Gaby Ochsenbein, Unterbäch, swissinfo.ch
(Traduction de l’allemand, Ariane Gigon)

Situé dans le Haut-Valais (partie alémanique du canton), Unterbäch est perché à 1200 mètres d’altitude et compte aujourd’hui 440 habitants.

Le conseil municipal (exécutif) est composé de 2 femmes et de 3 hommes. La présidente (maire), Rosa Weissen, est la première femme à occuper cette fonction.

La commune a été en 1957 la première de Suisse à autoriser les femmes à voter, contre l’avis du canton et du gouvernement fédéral. Il s’agissait d’une autorisation unique, qui portait sur l’obligation du service civil féminin. Les bulletins des 33 citoyennes n’ont jamais été dépouillés.

Elisabeh Kopp, la première femme ministre de Suisse, est citoyenne d’honneur d’Unterbäch depuis 1985. La commune se nomme «le Grütli des femmes suisses.»
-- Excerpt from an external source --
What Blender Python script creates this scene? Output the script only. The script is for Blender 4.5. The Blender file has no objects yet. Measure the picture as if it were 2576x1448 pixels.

1er février 1959: Les citoyens suisses rejettent le suffrage féminin en votation, par 67% des voix. Dans les petits cantons de Suisse centrale et de Suisse orientale, la proportion de «non» est de 80% en moyenne, 95% même à Appenzell Rhodes Intérieures. Seuls trois cantons romands acceptent: Vaud (51%), Genève (60%) et Neuchâtel (52%).

7 février 1971: Les hommes suisses habilités à voter acceptent cette fois le droit de vote et d’éligibilité de femmes. 15 cantons et demi acceptent, 6 et demi refusent. La Suisse est alors l’un des derniers pays d’Europe occidentale a introduire le suffrage féminin, mais le premier à le faire en consultation populaire.

Il a fallu encore attendre 1990 jusqu’à ce que tous les cantons introduisent le nouveau droit, après un verdict du Tribunal fédéral (Cour suprême) contre Appenzell Rhodes Intérieures.